Show only lines that include "pixels".

+++

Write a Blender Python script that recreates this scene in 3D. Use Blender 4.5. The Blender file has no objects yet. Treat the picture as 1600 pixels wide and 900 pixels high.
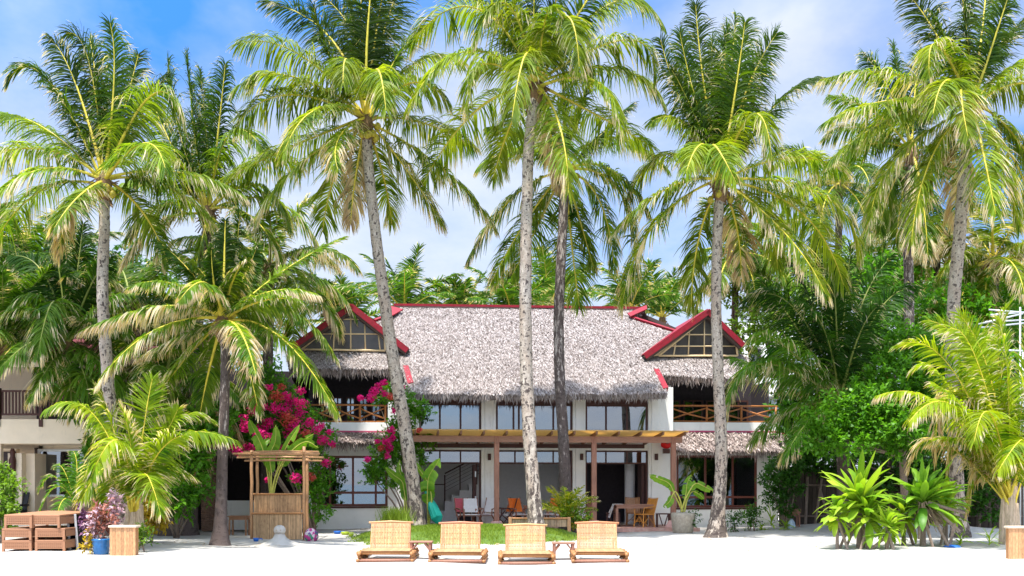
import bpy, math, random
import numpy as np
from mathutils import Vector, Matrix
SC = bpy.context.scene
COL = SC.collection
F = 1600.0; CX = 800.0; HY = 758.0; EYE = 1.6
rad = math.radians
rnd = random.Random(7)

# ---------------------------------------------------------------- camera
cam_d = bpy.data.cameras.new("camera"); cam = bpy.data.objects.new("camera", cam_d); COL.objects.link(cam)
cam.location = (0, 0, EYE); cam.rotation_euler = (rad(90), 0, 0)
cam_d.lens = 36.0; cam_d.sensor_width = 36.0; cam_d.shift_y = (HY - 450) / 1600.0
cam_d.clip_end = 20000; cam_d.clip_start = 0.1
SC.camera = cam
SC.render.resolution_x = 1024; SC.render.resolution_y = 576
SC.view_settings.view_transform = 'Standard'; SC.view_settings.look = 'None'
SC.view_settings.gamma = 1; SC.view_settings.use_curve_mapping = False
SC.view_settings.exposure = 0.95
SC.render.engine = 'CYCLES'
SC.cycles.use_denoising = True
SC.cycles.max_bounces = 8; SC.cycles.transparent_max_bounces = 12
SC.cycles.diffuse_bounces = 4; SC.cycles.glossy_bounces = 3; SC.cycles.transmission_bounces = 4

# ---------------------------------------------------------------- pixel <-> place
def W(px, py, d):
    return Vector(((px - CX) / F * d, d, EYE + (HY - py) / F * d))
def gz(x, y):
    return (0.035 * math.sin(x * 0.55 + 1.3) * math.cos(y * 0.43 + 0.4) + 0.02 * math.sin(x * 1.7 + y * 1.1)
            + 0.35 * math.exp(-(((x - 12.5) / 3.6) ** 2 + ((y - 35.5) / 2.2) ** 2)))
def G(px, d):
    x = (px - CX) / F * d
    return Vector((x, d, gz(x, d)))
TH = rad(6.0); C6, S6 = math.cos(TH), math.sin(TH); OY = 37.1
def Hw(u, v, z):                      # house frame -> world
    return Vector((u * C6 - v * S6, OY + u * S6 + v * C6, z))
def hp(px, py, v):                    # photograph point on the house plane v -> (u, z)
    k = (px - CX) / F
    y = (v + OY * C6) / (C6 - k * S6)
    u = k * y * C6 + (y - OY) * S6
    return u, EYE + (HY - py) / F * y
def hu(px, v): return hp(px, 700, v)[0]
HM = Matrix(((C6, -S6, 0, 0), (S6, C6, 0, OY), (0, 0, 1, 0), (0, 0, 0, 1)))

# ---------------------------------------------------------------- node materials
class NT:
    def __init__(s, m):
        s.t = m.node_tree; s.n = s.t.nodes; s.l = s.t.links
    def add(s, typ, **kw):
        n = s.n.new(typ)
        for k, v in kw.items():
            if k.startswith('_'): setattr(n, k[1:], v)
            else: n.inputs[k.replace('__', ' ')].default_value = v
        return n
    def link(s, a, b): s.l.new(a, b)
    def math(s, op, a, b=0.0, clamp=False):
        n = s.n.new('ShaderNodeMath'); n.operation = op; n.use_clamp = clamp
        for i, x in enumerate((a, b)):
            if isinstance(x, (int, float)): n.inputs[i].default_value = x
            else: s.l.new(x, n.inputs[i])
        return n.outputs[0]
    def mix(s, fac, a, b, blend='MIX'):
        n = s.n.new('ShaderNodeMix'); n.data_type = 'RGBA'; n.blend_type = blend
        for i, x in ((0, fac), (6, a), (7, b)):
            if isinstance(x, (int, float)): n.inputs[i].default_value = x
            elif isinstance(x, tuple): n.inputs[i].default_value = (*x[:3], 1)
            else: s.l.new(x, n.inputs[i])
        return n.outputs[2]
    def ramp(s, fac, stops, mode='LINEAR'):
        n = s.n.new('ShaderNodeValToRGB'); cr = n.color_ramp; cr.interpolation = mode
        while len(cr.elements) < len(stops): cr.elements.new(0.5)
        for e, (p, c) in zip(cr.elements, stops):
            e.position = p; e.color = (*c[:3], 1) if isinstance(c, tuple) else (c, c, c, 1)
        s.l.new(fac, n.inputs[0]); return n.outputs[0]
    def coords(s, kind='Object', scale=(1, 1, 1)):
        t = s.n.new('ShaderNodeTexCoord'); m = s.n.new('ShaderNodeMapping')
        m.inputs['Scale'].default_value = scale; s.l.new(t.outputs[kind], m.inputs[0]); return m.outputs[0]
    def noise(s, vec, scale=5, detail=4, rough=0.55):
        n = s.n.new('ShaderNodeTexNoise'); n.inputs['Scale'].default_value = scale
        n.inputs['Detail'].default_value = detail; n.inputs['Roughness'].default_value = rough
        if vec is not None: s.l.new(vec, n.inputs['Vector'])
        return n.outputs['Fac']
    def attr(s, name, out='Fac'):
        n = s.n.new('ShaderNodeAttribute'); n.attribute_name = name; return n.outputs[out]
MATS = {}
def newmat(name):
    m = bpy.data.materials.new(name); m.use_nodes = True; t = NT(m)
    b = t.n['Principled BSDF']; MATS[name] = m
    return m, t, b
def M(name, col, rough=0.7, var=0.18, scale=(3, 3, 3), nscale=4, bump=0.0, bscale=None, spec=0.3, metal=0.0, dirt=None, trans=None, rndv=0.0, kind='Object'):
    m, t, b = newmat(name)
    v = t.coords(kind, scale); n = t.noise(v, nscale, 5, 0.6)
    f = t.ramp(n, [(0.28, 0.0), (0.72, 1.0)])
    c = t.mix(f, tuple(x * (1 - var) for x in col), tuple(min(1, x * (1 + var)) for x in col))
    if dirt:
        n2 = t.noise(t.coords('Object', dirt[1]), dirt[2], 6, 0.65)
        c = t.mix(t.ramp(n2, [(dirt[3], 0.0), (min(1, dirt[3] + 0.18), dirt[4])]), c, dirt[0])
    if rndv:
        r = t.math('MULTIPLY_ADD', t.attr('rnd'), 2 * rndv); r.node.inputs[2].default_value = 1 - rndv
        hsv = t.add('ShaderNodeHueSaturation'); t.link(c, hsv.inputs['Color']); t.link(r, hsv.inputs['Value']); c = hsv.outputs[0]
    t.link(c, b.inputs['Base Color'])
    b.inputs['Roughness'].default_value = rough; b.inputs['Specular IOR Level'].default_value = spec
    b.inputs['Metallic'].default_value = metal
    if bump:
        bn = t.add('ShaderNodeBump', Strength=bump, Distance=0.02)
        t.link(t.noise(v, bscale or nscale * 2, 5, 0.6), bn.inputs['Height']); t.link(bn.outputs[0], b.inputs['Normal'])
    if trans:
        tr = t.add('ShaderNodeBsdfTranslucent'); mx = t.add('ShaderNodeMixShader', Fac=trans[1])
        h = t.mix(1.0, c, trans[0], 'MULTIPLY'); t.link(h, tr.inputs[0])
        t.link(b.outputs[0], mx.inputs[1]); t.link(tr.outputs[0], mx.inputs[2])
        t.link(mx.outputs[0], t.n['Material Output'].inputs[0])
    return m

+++

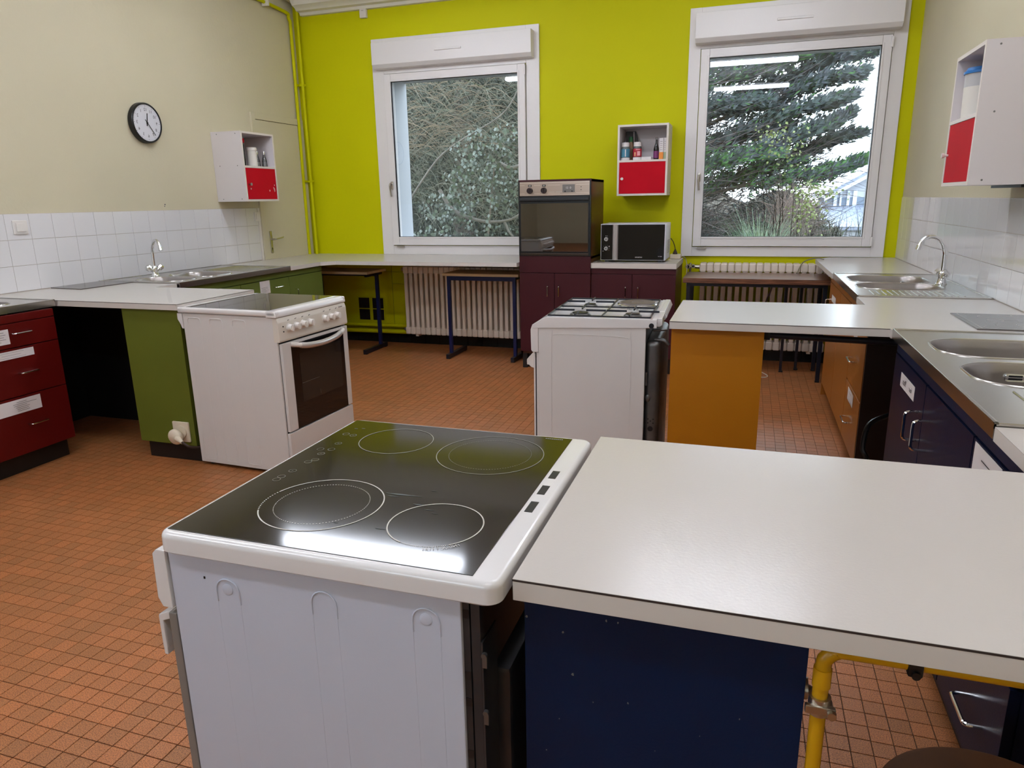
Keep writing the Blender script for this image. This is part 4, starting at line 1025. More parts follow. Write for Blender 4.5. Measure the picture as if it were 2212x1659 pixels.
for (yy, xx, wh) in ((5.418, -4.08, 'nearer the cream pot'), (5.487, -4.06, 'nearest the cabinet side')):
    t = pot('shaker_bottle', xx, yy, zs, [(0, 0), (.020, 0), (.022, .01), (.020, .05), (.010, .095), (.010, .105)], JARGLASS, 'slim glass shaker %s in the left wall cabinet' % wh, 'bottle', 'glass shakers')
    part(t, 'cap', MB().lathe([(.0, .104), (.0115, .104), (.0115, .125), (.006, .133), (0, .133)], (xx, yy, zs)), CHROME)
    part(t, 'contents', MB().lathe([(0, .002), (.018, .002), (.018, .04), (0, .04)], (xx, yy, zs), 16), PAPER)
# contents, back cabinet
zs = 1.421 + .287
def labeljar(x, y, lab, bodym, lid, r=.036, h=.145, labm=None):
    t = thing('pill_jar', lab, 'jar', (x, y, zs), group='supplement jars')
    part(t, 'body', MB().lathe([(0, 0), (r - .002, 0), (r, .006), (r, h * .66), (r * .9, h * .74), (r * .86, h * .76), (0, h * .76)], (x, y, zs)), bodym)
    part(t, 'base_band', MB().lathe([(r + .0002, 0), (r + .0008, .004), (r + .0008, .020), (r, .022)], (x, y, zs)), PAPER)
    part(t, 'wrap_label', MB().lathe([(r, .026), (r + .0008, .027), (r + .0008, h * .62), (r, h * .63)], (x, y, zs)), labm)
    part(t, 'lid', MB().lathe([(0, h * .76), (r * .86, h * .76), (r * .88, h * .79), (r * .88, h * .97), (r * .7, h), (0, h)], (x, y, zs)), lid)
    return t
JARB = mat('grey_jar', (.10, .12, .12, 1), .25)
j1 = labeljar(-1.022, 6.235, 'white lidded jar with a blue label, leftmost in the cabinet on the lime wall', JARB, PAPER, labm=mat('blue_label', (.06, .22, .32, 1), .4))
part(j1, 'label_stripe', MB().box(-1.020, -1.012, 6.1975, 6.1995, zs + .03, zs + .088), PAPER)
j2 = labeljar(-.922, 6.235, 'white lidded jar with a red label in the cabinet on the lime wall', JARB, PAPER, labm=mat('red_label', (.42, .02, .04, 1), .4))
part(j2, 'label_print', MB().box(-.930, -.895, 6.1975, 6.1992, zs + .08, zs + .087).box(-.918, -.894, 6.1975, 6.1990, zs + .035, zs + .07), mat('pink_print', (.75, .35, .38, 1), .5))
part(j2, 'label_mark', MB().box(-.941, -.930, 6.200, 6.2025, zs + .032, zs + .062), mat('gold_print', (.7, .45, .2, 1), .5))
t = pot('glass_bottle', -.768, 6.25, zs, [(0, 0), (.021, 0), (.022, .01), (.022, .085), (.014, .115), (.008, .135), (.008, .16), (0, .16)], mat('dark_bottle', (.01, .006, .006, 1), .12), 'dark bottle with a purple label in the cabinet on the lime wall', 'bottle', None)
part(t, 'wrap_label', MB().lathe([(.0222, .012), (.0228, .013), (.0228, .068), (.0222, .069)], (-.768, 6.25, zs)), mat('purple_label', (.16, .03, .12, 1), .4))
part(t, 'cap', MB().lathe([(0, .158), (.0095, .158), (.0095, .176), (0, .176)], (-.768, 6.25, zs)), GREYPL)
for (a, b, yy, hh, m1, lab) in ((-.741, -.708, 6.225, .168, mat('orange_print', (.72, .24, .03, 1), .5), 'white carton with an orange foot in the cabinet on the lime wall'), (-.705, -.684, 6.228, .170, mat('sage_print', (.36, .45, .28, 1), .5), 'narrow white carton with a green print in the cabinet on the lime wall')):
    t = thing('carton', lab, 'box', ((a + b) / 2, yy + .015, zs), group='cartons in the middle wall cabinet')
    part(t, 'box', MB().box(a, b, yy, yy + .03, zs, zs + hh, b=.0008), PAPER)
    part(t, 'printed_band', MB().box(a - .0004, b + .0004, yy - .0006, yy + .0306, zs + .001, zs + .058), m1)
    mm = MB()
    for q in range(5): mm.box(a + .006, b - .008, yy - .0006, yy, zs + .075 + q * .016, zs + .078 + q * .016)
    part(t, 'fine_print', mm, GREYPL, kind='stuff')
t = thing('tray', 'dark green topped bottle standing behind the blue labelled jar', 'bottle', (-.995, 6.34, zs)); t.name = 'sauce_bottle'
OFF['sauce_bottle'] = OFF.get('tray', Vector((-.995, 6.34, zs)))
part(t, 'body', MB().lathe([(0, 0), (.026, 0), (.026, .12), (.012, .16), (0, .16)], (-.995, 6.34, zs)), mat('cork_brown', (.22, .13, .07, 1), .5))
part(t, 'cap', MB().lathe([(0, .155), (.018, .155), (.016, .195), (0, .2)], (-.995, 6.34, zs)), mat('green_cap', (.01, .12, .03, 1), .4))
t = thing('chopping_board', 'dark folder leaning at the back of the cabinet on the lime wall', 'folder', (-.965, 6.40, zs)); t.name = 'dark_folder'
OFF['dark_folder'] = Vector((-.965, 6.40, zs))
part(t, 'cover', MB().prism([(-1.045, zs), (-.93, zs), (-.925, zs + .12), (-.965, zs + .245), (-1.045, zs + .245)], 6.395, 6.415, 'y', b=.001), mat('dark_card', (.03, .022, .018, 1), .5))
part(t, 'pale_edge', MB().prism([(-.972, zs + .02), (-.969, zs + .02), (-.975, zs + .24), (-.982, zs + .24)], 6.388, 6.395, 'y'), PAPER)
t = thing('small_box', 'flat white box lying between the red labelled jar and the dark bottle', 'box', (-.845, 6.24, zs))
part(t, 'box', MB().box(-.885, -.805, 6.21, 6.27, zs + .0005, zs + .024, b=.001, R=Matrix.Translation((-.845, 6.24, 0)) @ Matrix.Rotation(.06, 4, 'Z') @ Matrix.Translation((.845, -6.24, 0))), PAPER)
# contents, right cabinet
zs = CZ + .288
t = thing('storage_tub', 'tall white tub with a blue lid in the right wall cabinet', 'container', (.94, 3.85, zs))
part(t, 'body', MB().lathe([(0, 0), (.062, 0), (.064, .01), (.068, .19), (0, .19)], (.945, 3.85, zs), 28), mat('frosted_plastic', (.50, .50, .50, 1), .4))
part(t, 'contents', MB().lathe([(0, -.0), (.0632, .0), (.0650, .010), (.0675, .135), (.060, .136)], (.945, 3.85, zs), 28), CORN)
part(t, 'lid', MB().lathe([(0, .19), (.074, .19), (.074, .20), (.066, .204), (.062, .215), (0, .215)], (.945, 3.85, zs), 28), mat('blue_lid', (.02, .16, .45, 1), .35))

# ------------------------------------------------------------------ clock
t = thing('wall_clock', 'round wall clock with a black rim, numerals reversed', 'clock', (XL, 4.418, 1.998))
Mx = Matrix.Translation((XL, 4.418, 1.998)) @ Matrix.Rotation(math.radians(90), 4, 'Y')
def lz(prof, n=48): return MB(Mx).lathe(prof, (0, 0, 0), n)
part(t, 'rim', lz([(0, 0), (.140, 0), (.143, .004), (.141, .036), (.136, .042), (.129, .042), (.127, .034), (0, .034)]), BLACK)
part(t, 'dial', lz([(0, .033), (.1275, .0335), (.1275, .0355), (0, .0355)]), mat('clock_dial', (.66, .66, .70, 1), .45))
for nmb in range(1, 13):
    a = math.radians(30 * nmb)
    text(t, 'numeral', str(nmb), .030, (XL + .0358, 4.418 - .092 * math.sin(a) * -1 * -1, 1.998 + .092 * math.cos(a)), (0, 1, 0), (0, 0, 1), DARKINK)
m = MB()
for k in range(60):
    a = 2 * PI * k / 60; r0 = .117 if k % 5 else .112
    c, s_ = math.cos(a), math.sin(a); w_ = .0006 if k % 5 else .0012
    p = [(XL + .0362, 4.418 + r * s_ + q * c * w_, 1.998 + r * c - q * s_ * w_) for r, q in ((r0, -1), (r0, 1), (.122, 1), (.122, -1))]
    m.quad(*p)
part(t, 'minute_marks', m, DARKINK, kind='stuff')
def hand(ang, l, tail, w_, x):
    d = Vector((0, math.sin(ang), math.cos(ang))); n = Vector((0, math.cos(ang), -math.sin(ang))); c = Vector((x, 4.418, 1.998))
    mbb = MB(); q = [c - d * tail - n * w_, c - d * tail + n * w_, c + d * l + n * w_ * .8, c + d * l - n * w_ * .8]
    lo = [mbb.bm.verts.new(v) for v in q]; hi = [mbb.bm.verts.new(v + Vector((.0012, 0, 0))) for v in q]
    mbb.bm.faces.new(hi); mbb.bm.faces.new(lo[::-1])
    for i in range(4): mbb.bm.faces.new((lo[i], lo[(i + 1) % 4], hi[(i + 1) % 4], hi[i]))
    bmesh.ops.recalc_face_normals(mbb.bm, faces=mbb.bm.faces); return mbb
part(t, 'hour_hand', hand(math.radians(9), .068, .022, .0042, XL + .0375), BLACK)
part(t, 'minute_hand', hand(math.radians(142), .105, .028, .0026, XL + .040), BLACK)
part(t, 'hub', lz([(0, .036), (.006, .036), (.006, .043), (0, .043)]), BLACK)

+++

## Result for this exercise
Write a Blender Python script that recreates this scene in 3D. Use Blender 4.5. The Blender file has no objects yet. Treat the picture as 1600 pixels wide and 900 pixels high.
Keep writing the Blender script for this image. This is part 4, starting at line 1025. More parts follow. Write for Blender 4.5. Measure the picture as if it were 2212x1659 pixels.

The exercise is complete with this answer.